Turkey’s latest crisis began when Mr. Erdogan’s Islamic AKP — Justice and Development Party — set its eyes on the presidency. The position is largely ceremonial but still carries a certain amount of clout. The Turkish president, who serves a seven-year term, can block laws and official appointments. The president nominates the judges of the Constitutional Court and military advocates.

Winning the presidency would have consolidated the AKP’s power, but also set a precedent in the modern Turkish republic by mixing politics and religion.

Mr. Gul, who is also co-founder of the ruling moderate AKP, however, failed to win the necessary two-thirds majority of the Parliament, or 367 votes in the first round of voting. But a victory by Mr. Gul in a third round was a certain shoo-in, given that he would only need a simple majority to win.

Then there were massive demonstrations in the Turkish capital of Ankara and in its commercial center, Istanbul, with more than 1 million people taking to the streets in protest. And perhaps of greater importance was the not-so-thinly veiled threat from the country’s military — traditional guardians of the Kemalist secularist notion — of having the armed forces intervene.

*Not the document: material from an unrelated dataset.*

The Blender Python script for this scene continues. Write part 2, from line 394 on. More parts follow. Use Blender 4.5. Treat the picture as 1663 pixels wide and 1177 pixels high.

Turkish politicians know better than to tempt their military. Turkey’s generals have intervened four times in the last 40 years to protect the secularist Kemalist tenet. Three coups d’etat — in 1960, 1971 and 1980 — brought the military out of their barracks and the politicians into line. The military’s latest incursion into the country’s politics was no later than in 1997, when they forced the resignation of Necmettin Erbakan, the head of government and leader of an Islamic party.

As could be expected, the EU has reacted with alarm to threats by Turkey’s military forces. A military coup at Europe’s doorstep is indeed a frightening prospect. But then again, so is an Islamist state for the vast majority of Europeans.